Next Generation Blockchain Boosts Speed and Energy Efficiency on Global Scale

The first international trial of next-generation Red Belly Blockchain has shown increased speed and energy efficiencies at a global scale.

Red Belly Blockchain, developed by the technology arm of Australia’s national science agency, CSIRO’s Data61, and the Concurrent Systems Research Group at the University of Sydney, today announced the outcomes of its first large-scale experiment, undertaken on Amazon Web Services’ (AWS) global cloud infrastructure.

Red Belly Blockchain is solving the issues that have plagued previous generations of blockchain systems including environmental impact from significant energy use, double spending where an individual spends their money twice by initiating more than one transaction, and throughput, which refers to how many units of information can be processed in a short amount of time.

The experiment deployed Red Belly Blockchain on 1,000 virtual machines across 14 of AWS’ 18 geographic regions, including North America, South America, Asia Pacific (Sydney), and Europe. A benchmark was set by sending 30,000 transactions per second from different geographic regions, demonstrating an average transaction latency (or delay) of three seconds with 1,000 replicas (a machine that maintains a copy of the current state of the Blockchain and the balance of all accounts.)

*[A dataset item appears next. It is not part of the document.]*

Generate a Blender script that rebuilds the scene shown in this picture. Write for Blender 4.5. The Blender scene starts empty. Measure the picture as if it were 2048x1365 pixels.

This is comparable to the latency obtained during a test in 2017 with only 260 replicas located in a single region. In comparison, mainstream blockchain technologies need minutes, with other technologies typically processing less than 20 transactions per second.

The experiment highlights Red Belly Blockchain’s scalability while retaining fast transaction speeds and high security, making it ideal for faster processing of financial transactions and microgrids that use peer-to-peer trading to transform the energy sector.

“Real-world applications of blockchain have been struggling to get off the ground due to issues with energy consumption and complexities induced by the proof of work,” Dr. Vincent Gramoli, senior researcher at CSIRO’s Data61 and head of Concurrent Systems Research Group at the University of Sydney said.

“The deployment of Red Belly Blockchain on AWS shows the unique scalability and strength of the next generation ledger technology in a global context.”

Mainstream blockchain technologies like Bitcoin require proof of work – a protocol to satisfy certain requirements and verify a transaction – and need to solve crypto puzzles, a highly computational task that slows down the creation of blocks and requires massive amounts of energy. Red Belly Blockchain differs from these blockchains as it is underpinned by a unique algorithm and offers performance that scales without an equivalent increase in electricity consumption.

Two earlier experiments were conducted on AWS from July 2017 to May 2018. While one of the earlier tests showed a throughput of 660,000 transactions per second across 300 machines in a single Availability Zone, this latest deployment on AWS’ network spun up a global network designed to test Red Belly Blockchain’s performance on a large scale.

“AWS Cloud provides innovative organizations of all kinds with a global network of compute power, allowing organizations like Red Belly Blockchain to quickly conduct large-scale experiments that break new ground,” Simon Elisha, Head of Solutions Architecture, Amazon Web Services Public Sector, Australia and New Zealand, said.

“This is the latest example of how builders and creators all over Australia are leveraging AWS to quickly and cost-effectively move a project from concept phase right through to realizing commercial potential, locally and on a global scale.”

Red Belly Blockchain is a graduate from ON Prime, CSIRO’s Pre-accelerator program, which aided in providing early business model development for the startup.